Kızılay Eski Başkanı’nın Kızı Hakkındaki Dava, Adliyi Karıştırdı: Oğlumun Suçu Ölmemesi mi?
Beykoz’da 9 Temmuz tarihinde meydana gelen trajik bir kazada, eski Kızılay Başkanı Kerem Kınık’ın kızı Fatıma Zehra Kınık Demir, kullandığı otomobille motosiklete çarparak 17 yaşındaki Batın Barlasçeki’nin ölümüne ve iki kişinin yaralanmasına sebep oldu. Bugün İstanbul Anadolu Adliyesi 8. Ağır Ceza Mahkemesi’nde başlatılan yargılama süreci, basına ve izleyicilere kapalı olarak gerçekleştirildi. Duruşma sırasında adliye koridorlarında gergin anlar yaşandı.

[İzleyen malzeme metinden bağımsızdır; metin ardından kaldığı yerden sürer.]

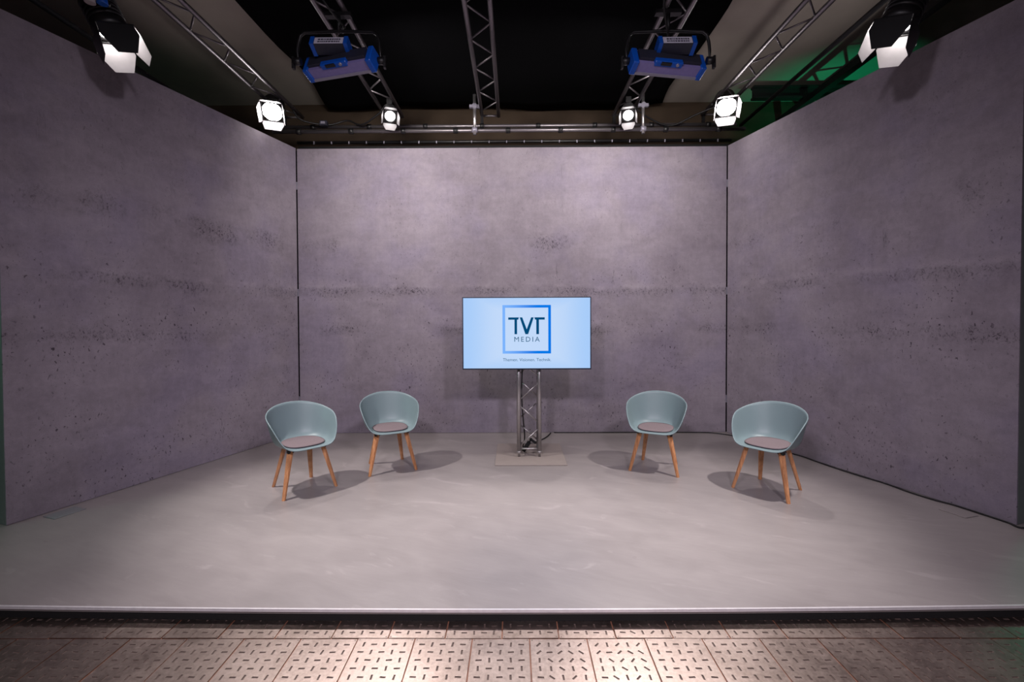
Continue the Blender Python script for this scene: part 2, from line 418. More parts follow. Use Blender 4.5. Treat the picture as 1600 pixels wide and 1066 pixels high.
# iron plates with recessed slots: each plate its own object, mesh shared by pattern
def plate_mesh(pattern, w=0.2890, seed=0):
    rnd = random.Random(seed); b = MB(); bm = b.bm
    N = 5; m = 0.014; cell = (w-2*m)/N
    V = lambda x, y, z=0.0: bm.verts.new((x, y, z))
    # border
    def quad(x0, y0, x1, y1): b.face([V(x0, y0), V(x1, y0), V(x1, y1), V(x0, y1)])
    h = w/2
    quad(-h, -h, h, -h+m); quad(-h, h-m, h, h); quad(-h, -h+m, -h+m, h-m); quad(h-m, -h+m, h, h-m)
    for i in range(N):
        for j in range(N):
            cx = -h+m+(i+0.5)*cell; cy = -h+m+(j+0.5)*cell
            if pattern == 0: ang = 0 if (i+j) % 2 else PI/2
            elif pattern == 1: ang = PI/2 if (i+j) % 2 else 0
            else: ang = rnd.choice([0, PI/4, PI/2, -PI/4])
            ang += rnd.uniform(-0.08, 0.08)
            L, W = 0.0150, 0.0048
            ca, sa = math.cos(ang), math.sin(ang)
            loc = [(x*ca-y*sa, x*sa+y*ca) for x, y in ((-L, -W), (L, -W), (L, W), (-L, W))]
            hc = cell/2
            outer = [(-hc, -hc), (hc, -hc), (hc, hc), (-hc, hc)]
            # pair outer corners with the nearest inner corner in order
            best = min(range(4), key=lambda k: sum((outer[q][0]-loc[(q+k) % 4][0])**2 + (outer[q][1]-loc[(q+k) % 4][1])**2 for q in range(4)))
            loc = [loc[(q+best) % 4] for q in range(4)]
            O = [V(cx+x, cy+y) for x, y in outer]; I = [V(cx+x, cy+y) for x, y in loc]; D = [V(cx+x*0.9, cy+y*0.9, -0.0025) for x, y in loc]
            for q in range(4):
                r = (q+1) % 4
                b.mi = 0; b.face([O[q], O[r], I[r], I[q]])
                b.mi = 1; b.face([I[q], I[r], D[r], D[q]])
            b.face(D); b.mi = 0
    for sx in (-1, 1):
        for sy in (-1, 1):
            b.mi = 1
            b.face([V(sx*(h-0.0085)+0.004*math.cos(q*PI/3), sy*(h-0.0085)+0.004*math.sin(q*PI/3), 0.0003) for q in range(6)])
    b.mi = 0
    # sides
    for (x0, y0), (x1, y1) in (((-h, -h), (h, -h)), ((h, -h), (h, h)), ((h, h), (-h, h)), ((-h, h), (-h, -h))):
        b.face([V(x0, y0), V(x0, y0, -0.012), V(x1, y1, -0.012), V(x1, y1)])
    me = bpy.data.meshes.new('floor_plate'); bm.to_mesh(me); bm.free()
    me.materials.append(M['iron']); me.materials.append(M['slot']); return me
plates = [plate_mesh(p, seed=p) for p in (0, 1, 2)]
rnd = random.Random(3)
PITCH_T = 0.2965
for row in range(6):
    y = 2.287 + PITCH_T/2 - row*PITCH_T            # row 0 runs under the stage edge
    for k in range(-13, 14):
        me = plates[2] if (row == 1 and k in (1, 2)) or (row == 0 and k in (2, 3)) or rnd.random() < 0.08 else plates[(row + (rnd.random() < 0.3)) % 2]
        x = (0.0767 if row % 2 == 0 else -0.0768) + k*PITCH_T
        o = link('floor_plate', me, hf, (x, y, HZ + rnd.uniform(-0.0012, 0.0012)))
        o.rotation_euler = (rnd.uniform(-0.004, 0.004), rnd.uniform(-0.004, 0.004), 0)

# ------------------------------------------------------------------ stage platform (slightly bowed front edge)
stage = thing('stage_platform', 'wide low grey concrete-look stage platform with thin aluminium front edge and black skirt', 'stage', (0, 0, 0))
def front_y(x): return 2.408 + 0.0042*x*x if abs(x) < 4.5 else 2.408+0.0042*20.25+0.02*(abs(x)-4.5)
XS = [-7.4 + 14.8*i/48 for i in range(49)]
def strip(z0, z1, dy0, back):
    b = MB(); rows = []
    for x in XS:
        y0 = front_y(x)+dy0
        y1 = back if back > 4 else y0+back
        rows.append([b.bm.verts.new(p) for p in ((x, y0, z0), (x, y0, z1), (x, y1, z1), (x, y1, z0))])
    for a, c in zip(rows, rows[1:]):
        for q in range(4): b.face([a[q], c[q], c[(q+1) % 4], a[(q+1) % 4]])
    b.face(rows[0]); b.face(rows[-1][::-1]); return b
strip(-0.03, 0.0, 0.011, 7.3).build('deck_surface', M['vinyl'], stage)
strip(-0.0145, 0.0015, 0.0, 0.011).build('edge_trim', M['trim'], stage, label='thin aluminium edge profile with caught light painted in')
strip(HZ, -0.03, 0.014, 7.2).build('skirt', M['skirt'], stage, label='recessed black skirt')

# ------------------------------------------------------------------ set walls
D, CXW, AL, AR, H = 6.2786, -0.034, 0.3131, 0.2923, 4.0
BL, BR = Vector((CXW-3, D, 0)), Vector((CXW+3, D, 0))
def wall(name, origin, ang, length, mat, flip_end, x0=0.0):
    """front face in local XZ at y=0, thickness to +y"""
    o = MB().box((x0, 0, 0.004), (length, 0.012, H)).build(name, mat, kind='structure')
    o.location = origin; o.rotation_euler = (0, 0, ang)
    f = MB()
    e = 0.05
    f.box((x0, 0.012, 0.004), (x0+e, 0.30, H)); f.box((length-e, 0.012, 0.004), (length, 0.30, H))
    f.box((x0+e, 0.012, H-e), (length-e, 0.30, H)); f.box((x0+e, 0.012, 0.004), (length-e, 0.30, e))
    f.build('frame', M['frame'], o)
    return o
wb = wall('wall_back', BL, 0, 6.0, M['wall_back'], None)
# left: local x from the front end to the back corner
dL = Vector((-math.sin(AL), -math.cos(AL), 0)); FL = BL + dL*3.0
wl = wall('wall_left', FL, math.atan2(-dL.y, -dL.x), 2.975, M['wall_left'], None)
dR = Vector((math.sin(AR), -math.cos(AR), 0)); BR2 = BR + dR*0.025
wr = wall('wall_right', BR2, math.atan2(dR.y, dR.x), 2.975, M['wall_right'], None)
# black strips standing in for the dark of the open corner gaps; white connectors
for nm, P in (('gap_dark_1', BL + Vector((-0.03, 0.035, 0))), ('gap_dark_2', BR + Vector((0.03, 0.035, 0)))):
    g = MB().box((-0.06, 0, 0.0), (0.06, 0.02, H-0.01)).build(nm, M['gap'], kind='structure'); g.location = P
    for zc in (0.47, 1.99, 3.49):
        MB().box((-0.012 if nm == 'gap_dark_1' else -0.028, -0.034, zc-0.05), (0.028 if nm == 'gap_dark_1' else 0.012, 0.0, zc+0.05)).build('wall_connector', M['silver'], g)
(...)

Mahkeme Süreci ve Gerginlik
Duruşma, Kınık’ın da katılımıyla başladı, ancak mahkeme heyeti, duruşmanın basına ve izleyicilere kapatılmasına karar verdi. Bu durum, aileleri ve basın mensupları arasında hayal kırıklığı yarattı. Yakınlarını kaybedenler, tutuksuz yargılanan Fatıma Zehra Kınık Demir’e karşı tepkilerini dile getirdi. Duruşma sonrası adliye koridorlarında arbede yaşandı ve bazı aile üyeleri gözyaşlarına hakim olamadı.
Ailelerin Tepkisi
Kaza sırasında motosikleti kullanan Yavuz Selim Öztürk’ün annesi Neriman İnan, duruşma sonrası basın mensuplarına yaptığı açıklamada, “Kimin kızı olduğu değil, kim olduğuna dair bağımsız bir yargılama istiyorum. Adaletin yerini bulmasını talep ediyoruz” dedi. İnan, kaza sonrası Kınık’ın ifadesinde kullandığı suçlayıcı ifadeleri eleştirerek, “Bu kazada benim çocuğumun suçu ölmemesi miydi? Eğer o da ölseydi, o zaman nasıl bir ifade verecekti?” diye sordu.
Kazanın Ayrıntıları
Kaza, Beykoz’da Kınık’ın otomobilinin bir sokaktan ana caddeye çıkarken motosiklete çarpması sonucu gerçekleşti. Olayın ardından Batın Barlasçeki hayatını kaybetmiş, iki kişi ise yaralanmıştı. Dava sürecinin başlaması, aileler için adalet arayışının bir parçası olarak görülüyor.
Adalet Arayışı
Kaza mağdurlarının aileleri, adaletin yerini bulmasını umarak, duruşmaların kamuya açık olmasını ve tüm detayların paylaşılmasını talep ediyor. Fatıma Zehra Kınık Demir’in tutuksuz yargılanması, ailelerde büyük bir tepkiye neden olurken, toplumda adaletin sağlanması için yürütülen mücadele de devam ediyor. Adli süreç, mağdurların ve yakınlarının hak arayışının bir göstergesi olarak dikkat çekiyor.